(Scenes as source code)

* * *

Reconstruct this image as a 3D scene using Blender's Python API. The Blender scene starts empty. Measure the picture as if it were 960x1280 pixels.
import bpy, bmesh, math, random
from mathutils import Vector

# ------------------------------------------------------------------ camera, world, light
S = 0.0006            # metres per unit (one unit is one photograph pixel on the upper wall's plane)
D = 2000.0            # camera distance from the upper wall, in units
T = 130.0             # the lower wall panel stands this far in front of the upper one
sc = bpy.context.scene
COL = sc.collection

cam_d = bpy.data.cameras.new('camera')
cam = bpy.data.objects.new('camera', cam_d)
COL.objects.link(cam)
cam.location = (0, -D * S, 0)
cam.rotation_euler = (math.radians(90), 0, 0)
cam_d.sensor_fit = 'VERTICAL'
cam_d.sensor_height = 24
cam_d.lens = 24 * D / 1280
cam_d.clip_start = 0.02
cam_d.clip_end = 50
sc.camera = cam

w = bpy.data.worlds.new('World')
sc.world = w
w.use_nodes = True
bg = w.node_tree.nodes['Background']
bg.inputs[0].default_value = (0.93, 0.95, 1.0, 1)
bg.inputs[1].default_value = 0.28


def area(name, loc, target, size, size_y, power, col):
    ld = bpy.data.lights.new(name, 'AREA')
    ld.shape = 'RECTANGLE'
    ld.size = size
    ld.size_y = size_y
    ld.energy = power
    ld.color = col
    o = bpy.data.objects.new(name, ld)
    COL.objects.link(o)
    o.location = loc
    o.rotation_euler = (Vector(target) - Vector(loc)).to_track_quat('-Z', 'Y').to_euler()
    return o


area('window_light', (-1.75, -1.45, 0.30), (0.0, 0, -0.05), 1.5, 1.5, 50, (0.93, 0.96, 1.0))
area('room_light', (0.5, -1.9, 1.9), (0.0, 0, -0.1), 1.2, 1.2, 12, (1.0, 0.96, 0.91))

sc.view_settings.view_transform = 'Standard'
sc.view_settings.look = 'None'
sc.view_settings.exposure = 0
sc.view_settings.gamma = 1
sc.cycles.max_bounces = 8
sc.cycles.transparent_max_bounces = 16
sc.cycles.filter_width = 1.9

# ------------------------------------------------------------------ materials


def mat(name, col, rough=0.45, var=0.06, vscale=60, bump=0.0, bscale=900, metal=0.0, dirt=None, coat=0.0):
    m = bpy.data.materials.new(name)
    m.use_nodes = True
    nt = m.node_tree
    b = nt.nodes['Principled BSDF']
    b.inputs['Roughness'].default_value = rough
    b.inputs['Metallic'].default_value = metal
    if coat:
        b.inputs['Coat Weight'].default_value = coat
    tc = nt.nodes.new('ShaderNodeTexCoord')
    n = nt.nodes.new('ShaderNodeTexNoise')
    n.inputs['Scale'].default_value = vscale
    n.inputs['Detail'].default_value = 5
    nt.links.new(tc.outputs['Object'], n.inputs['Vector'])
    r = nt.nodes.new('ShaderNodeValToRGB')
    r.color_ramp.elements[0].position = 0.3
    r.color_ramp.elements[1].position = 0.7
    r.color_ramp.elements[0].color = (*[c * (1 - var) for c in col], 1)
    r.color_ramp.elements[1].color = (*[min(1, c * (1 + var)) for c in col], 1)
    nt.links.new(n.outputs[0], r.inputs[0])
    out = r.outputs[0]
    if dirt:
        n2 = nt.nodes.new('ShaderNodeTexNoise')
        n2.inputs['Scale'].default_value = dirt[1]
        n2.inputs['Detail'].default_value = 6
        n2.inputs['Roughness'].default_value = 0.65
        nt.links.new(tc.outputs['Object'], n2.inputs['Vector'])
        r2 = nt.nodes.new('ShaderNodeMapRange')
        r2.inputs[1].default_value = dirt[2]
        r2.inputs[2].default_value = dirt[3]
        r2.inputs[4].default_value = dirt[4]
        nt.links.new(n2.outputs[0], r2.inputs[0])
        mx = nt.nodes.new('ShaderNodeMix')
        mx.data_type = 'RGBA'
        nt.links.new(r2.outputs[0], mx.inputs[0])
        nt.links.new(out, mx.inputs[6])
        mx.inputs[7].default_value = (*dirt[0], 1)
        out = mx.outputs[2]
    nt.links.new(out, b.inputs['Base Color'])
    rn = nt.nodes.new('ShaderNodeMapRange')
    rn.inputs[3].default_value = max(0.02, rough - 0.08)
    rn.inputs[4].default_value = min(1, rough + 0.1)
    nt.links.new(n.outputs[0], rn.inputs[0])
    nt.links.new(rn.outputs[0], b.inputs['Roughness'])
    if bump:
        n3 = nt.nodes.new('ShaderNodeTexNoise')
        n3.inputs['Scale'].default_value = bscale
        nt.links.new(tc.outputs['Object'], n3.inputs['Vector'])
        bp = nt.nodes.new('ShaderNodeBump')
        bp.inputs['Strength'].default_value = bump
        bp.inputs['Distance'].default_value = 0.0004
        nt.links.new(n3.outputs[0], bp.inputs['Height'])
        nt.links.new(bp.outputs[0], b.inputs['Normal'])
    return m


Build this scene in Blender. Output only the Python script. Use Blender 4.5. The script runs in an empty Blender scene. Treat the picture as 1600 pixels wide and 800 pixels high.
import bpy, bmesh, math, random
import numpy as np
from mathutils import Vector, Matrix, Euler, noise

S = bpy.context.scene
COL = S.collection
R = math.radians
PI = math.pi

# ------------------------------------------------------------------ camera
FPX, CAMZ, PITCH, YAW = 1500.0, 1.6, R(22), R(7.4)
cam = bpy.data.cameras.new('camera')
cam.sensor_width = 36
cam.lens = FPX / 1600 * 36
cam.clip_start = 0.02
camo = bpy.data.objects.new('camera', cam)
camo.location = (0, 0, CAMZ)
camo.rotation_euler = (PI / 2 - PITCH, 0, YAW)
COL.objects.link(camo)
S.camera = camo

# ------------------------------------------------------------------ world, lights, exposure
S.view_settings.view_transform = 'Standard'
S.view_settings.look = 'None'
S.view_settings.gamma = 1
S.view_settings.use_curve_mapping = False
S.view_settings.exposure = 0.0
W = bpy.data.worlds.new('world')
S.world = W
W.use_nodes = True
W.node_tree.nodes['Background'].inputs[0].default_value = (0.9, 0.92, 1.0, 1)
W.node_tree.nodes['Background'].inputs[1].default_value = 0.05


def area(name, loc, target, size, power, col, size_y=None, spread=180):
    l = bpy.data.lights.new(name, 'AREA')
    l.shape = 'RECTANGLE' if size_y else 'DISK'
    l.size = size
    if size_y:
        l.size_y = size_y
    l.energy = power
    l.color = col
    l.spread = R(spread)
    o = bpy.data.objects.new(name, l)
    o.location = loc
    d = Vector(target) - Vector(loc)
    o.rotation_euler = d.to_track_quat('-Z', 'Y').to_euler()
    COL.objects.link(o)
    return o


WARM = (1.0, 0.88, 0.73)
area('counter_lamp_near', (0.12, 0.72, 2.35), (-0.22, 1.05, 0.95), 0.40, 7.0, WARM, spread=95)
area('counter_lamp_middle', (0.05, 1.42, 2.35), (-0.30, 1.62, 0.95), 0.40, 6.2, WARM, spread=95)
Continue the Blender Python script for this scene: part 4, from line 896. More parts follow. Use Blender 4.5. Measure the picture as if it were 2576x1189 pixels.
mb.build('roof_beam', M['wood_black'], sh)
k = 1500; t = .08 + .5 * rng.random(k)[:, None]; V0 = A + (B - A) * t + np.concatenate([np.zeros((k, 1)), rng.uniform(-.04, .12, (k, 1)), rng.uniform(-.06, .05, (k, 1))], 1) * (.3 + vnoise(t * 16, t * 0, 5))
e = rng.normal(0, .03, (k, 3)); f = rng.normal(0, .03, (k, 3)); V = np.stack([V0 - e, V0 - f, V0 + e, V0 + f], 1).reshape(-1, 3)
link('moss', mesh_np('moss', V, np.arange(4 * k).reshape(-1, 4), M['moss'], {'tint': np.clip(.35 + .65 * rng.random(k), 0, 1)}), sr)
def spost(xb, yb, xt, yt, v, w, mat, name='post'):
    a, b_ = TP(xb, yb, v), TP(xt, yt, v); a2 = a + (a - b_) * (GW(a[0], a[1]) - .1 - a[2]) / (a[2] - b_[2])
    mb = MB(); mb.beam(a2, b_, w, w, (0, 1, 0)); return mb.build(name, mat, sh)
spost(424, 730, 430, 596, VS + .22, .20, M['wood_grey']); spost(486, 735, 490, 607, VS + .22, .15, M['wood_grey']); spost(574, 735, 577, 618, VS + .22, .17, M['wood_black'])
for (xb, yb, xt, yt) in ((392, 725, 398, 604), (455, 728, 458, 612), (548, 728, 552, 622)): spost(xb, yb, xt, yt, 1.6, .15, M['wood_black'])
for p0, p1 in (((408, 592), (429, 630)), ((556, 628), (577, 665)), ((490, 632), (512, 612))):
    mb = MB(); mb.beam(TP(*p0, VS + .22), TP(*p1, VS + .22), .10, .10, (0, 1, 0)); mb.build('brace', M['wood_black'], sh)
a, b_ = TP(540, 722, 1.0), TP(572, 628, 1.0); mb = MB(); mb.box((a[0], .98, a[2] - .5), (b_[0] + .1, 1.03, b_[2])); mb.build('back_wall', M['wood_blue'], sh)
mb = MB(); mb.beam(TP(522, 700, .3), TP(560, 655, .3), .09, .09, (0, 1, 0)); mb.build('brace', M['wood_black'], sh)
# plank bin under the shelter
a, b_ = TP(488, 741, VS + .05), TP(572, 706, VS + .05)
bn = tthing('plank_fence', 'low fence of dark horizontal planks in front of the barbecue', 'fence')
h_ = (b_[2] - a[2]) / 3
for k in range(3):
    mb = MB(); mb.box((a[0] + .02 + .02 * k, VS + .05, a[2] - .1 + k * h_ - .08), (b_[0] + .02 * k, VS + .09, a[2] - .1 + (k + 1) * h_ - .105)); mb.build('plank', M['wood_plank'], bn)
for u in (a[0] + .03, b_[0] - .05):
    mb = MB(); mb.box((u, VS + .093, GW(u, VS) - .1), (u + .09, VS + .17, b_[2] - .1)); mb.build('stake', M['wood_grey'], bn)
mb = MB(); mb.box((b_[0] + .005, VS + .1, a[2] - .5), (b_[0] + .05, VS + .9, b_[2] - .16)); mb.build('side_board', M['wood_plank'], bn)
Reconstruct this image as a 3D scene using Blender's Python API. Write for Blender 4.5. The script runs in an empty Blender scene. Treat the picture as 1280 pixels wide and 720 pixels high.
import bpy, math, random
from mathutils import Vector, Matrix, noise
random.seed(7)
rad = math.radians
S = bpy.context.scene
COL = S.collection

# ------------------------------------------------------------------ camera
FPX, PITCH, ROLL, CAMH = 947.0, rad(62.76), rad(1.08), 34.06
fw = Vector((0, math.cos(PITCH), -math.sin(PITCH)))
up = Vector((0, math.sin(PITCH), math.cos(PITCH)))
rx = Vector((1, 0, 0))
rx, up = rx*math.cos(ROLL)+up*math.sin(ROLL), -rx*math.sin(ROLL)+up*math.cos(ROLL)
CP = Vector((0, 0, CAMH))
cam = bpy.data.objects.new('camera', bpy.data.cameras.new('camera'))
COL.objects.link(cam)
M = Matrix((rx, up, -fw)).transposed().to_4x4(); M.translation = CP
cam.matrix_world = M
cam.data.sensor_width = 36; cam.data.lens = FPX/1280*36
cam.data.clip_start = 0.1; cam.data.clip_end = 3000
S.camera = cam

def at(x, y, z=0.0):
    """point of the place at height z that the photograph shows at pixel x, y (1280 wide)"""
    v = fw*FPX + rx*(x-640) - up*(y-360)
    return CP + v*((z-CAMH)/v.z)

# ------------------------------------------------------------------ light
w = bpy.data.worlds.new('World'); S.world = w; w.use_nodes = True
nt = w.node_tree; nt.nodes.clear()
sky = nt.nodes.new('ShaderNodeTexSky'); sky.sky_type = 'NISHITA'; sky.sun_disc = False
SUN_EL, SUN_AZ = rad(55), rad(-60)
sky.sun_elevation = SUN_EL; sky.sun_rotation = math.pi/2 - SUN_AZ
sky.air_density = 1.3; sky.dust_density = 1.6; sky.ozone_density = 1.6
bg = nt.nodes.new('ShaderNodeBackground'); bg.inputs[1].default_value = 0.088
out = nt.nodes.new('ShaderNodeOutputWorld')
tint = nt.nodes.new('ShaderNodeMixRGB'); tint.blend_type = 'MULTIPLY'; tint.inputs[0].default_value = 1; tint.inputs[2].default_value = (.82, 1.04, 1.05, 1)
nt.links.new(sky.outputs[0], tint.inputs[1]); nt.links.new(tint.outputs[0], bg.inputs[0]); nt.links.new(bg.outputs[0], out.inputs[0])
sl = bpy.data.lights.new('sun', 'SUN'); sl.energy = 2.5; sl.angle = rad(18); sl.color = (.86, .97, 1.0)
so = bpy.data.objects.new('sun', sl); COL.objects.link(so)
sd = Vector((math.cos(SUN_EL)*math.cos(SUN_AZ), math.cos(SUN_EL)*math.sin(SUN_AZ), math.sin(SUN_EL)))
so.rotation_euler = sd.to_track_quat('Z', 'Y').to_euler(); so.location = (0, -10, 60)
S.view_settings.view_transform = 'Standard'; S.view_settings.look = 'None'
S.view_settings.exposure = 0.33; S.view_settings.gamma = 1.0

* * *

### WHAT THIS TASK INVOLVES
Begin at the line containing "Build this scene", end at the line containing "S.camera = camo", and reproduce every line in that range exactly, both ends included.

### PROBLEM SOLUTION
Build this scene in Blender. Output only the Python script. Use Blender 4.5. The script runs in an empty Blender scene. Treat the picture as 1600 pixels wide and 800 pixels high.
import bpy, bmesh, math, random
import numpy as np
from mathutils import Vector, Matrix, Euler, noise

S = bpy.context.scene
COL = S.collection
R = math.radians
PI = math.pi

# ------------------------------------------------------------------ camera
FPX, CAMZ, PITCH, YAW = 1500.0, 1.6, R(22), R(7.4)
cam = bpy.data.cameras.new('camera')
cam.sensor_width = 36
cam.lens = FPX / 1600 * 36
cam.clip_start = 0.02
camo = bpy.data.objects.new('camera', cam)
camo.location = (0, 0, CAMZ)
camo.rotation_euler = (PI / 2 - PITCH, 0, YAW)
COL.objects.link(camo)
S.camera = camo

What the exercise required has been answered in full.